Un tempo Pannella indicava nella partitocrazia il male italiano. La sua non era anti-politica, perché, anche se può sembrare strano, partitocrazia e anti-politica sono due facce della stessa realtà. La debolezza della società civile soffocata dai partiti è infatti ciò che genera la risposta populista. Il populismo, insomma, è sempre stato tra noi: è la storica debolezza della società civile italiana, la cui servitù è stata comprata con il debito pubblico. La crescita economica, in questo contesto, non era possibile. La crescita presuppone la libertà e l’autonomia della società civile.
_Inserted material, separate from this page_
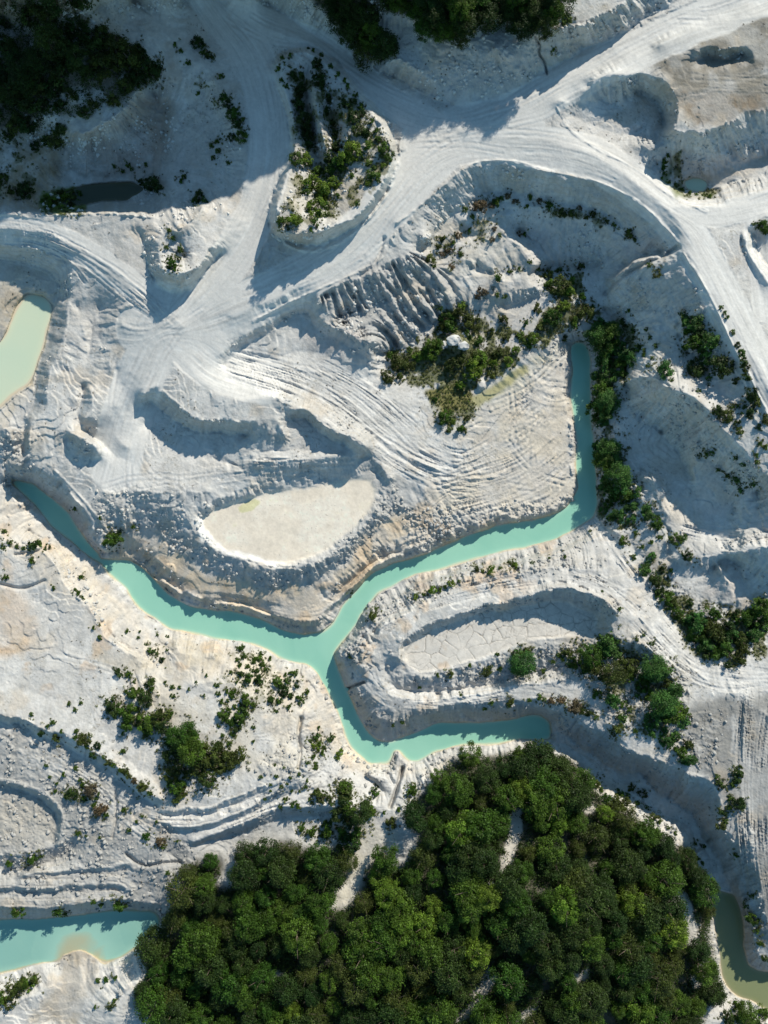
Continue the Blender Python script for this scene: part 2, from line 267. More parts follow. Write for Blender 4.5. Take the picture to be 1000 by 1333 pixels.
# northwest hollow
L_(16.2, "170,0,17 215,30,17 235,70,16 262,80,16 285,110,15.8 305,150,15.6 318,185,15.3 322,215,15.2 318,240"); L_(8.4, "200,120,12 210,160,10 212,200,8.4 206,235,7.8"); L_(8.4, "258,170,12.5 250,205,10.6 235,230,9.4 255,255,11"); L_(13.6, "270,130 292,180,13 295,220,12.6"); L_(14, "235,110 225,150,12 215,185,10")
L_(17, "-60,140 0,140,15 40,150 70,160,15 85,168 110,172,16.5 130,160,17 150,150 175,125 185,110,17"); L_(7.8, "75,235 85,215,8.6 110,232,7.4 150,232,7.3 200,234,7.6"); L_(12, "0,190 40,185 68,200,11 60,240,8.4 20,262,9"); L_(20, "0,20 40,60 100,90,19 160,60,18.4 130,10,20"); L_(9.6, "0,262,11 60,272,10 90,272,8.6 130,268,8 175,262,8 205,255,9.4")
L_(14, "215,262,12 240,268,12.4 270,262,13.6")
# northern cliffs
L_(22, "400,0,20 432,14,20 449,40,18.4 466,56,18 500,68,18 541,24,21 561,44 588,50 612,57 629,38 646,28 680,42 701,50,22 712,38 745,33 779,20,22 813,4,21.6 850,-30,21.6"); L_(17.6, "640,112,16.6 642,90,19 646,60,22"); L_(24, "480,0 560,0 640,0 700,-10"); L_(21, "500,84,18 520,75,20 545,90,19.4 560,105,18")
# northeast quarry
L_(20, "760,118,17 779,102,18.4 806,94,19 857,98 868,112 882,136 882,156,19.6 872,170,19 892,174 918,171 949,158 976,144 1000,137 1060,130"); L_(13, "793,136,14.4 810,145 827,160 850,173 866,160,12.8 855,130,13 830,118,13.4"); L_(14.4, "745,150,15 780,165,14.4 820,180,14 840,165,13.2"); L_(15, "770,185 800,192,14.8 820,198"); L_(15.6, "724,134,16.6 735,128,17 745,140,15.6"); L_(16.8, "752,112 770,110")
L_(10.9, "878,215,12 895,228 925,224 959,216 1000,202 1060,195"); L_(11.2, "870,225,12 885,248,11.4 912,254 935,245,11.2 960,232,12 1000,228,13"); L_(15.8, "823,207,15 835,225,15 850,238 878,258 898,268 925,268 949,261 1000,247,15.4"); L_(13.6, "838,190,15.6 862,188,16 868,205,14 850,220,13")
L_(20, "890,120,19.6 930,110 980,115 1060,100"); L_(19.4, "900,60 940,52,20.4 980,60,20 985,80"); L_(18.0, "908,80 925,74 945,80 968,70"); L_(19.4, "900,92 920,96 945,90 960,93 978,82"); L_(20.3, "903,66 925,60 950,64 975,56"); L_(19.2, "860,60 900,40 1000,20,20")
L_(16.8, "968,308 972,330 990,352 1002,370"); L_(13.8, "980,305 986,330 1000,345 1020,350"); L_(16, "975,295 1000,280")
# far margins
L_(19, "1190,-300 1190,200,17 1190,600,15 1190,1000,11 1190,1450,7"); L_(6, "-190,1450 500,1450 1190,1450"); L_(14, "-190,-100,24 -190,200 -190,400,9 -190,600,7")
# wooded height north of the frame that shades the roads
SHB = [(-120, 290), (-60, 280), (0, 270), (60, 270), (130, 262), (210, 256), (260, 262), (300, 248), (330, 232), (360, 222), (400, 208), (440, 192), (480, 180), (520, 176), (550, 156), (578, 143)]
RIDGE = []
for (u_, v_) in SHB:
    zb = 15.0 * ZS; X, Y = unproj(u_, v_, zb); d_ = 52.0
    C3 = (X + SDX * d_, Y + SDY * d_, zb + d_ * tan(SUN_EL)); a, b = proj(*C3)
    RIDGE.append((a, b, C3[2] / ZS))
LINES.append(RIDGE)
e = RIDGE[-1]
LINES.append([(e[0], e[1], e[2]), (e[0] + 22, e[1] + 6, 40), (e[0] + 60, e[1] + 14, 30), (e[0] + 140, e[1], 26)])
L_(25, "560,-30 620,-40 700,-50"); L_(22, "760,-80,24 900,-120,22 1100,-200,20")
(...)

Non dobbiamo meravigliarci dunque se i grillini credono davvero che la loro sia una rivoluzione contro i partiti. Ma la frustrazione di intere generazioni ha reso il Paese fragile e lo ha esposto agli interessi anti-europei e alla loro propaganda. Il Paese della partitocrazia era vulnerabile, era il punto debole dell’Unione Europea.

Finita la stagione dei partiti, scesa la marea, è emersa una società che urla e che esige che qualcuno si prenda cura di lei e dei suoi bisogni. Poiché si sente abbandonata, essa stessa, come ha significativamente detto Luigi Di Maio, si è fatta Stato. In mancanza di sussidi, ha pensato di sussidiarsi da sola, per continuare a non essere una società civile. Di responsabilità neanche a parlarne, essa non esprime del resto neanche una classe dirigente; persino il Presidente del consiglio è irreale.

Ha paura di tutto, a partire dagli stranieri. Sull’immigrazione è in sintonia con i paesi dell’Est: la sua, del resto, è la stessa debolezza, che, su altra scala, si è vista con la fine del comunismo: ritiratosi il partito unico, è emersa una società civile debole, razzista, chiusa. Sempre da tenere a mente Piero Gobetti: “il problema italiano non è di autorità, ma di autonomia”.

Ora è forte la tentazione per certa sinistra di recuperare il vecchio e rassicurante terreno dello scontro tra “i valori della sinistra” contro “le destre”, magari tentando di staccare il M5S dalla Lega, e fare populismo, ma, con orrenda espressione che rivela tutto, “da sinistra”. La novità è che il vecchio e noto terreno dello scontro tra “il valori della sinistra” e “le destre” non sembra più recuperabile. L’asse politico mondiale si sta spostando (vedi, da ultimo, Trump al G7) e sta tornando, drammaticamente, ai fondamentali: a un confronto tra la visione liberale e quella antiliberale, tra globalisti e sovranisti, tra società aperta e autoritarismo.

Adesso, dovendo scegliere tra l’inattualità e lo schiacciamento sul populismo sovranista, la sinistra antisistema e salvifica dovrebbe decidere di essere il contrario di se stessa: dovrebbe essere globalista, mondialista, disincantata, progressista; dovrebbe rinunciare dolorosamente ai complotti della finanza e credere nella competitività, nella creatività, nella crescita; dovrebbe dire che la ricchezza è la premessa della redistribuzione e credere nelle libertà economiche, senza plaudire ai miti sovranisti, alla decrescita, all’uomo antiquato e al “dominio della tecnica” e che tanto è colpa della Merkel. Dovrebbe credere nella scienza, anche in quella economica, e non solo nella scienza che conferma “la sinistra”.

Tuttavia, in questo mondo che sembra cambiare, i radicalismi di destra e di sinistra si scoprono (di nuovo) irresistibilmente uniti contro i “liberisti”, e sfociano nel populismo, che hanno dentro e che però li dissolve. Perché la rivoluzione dell’antipolitica non è la rivoluzione liberale.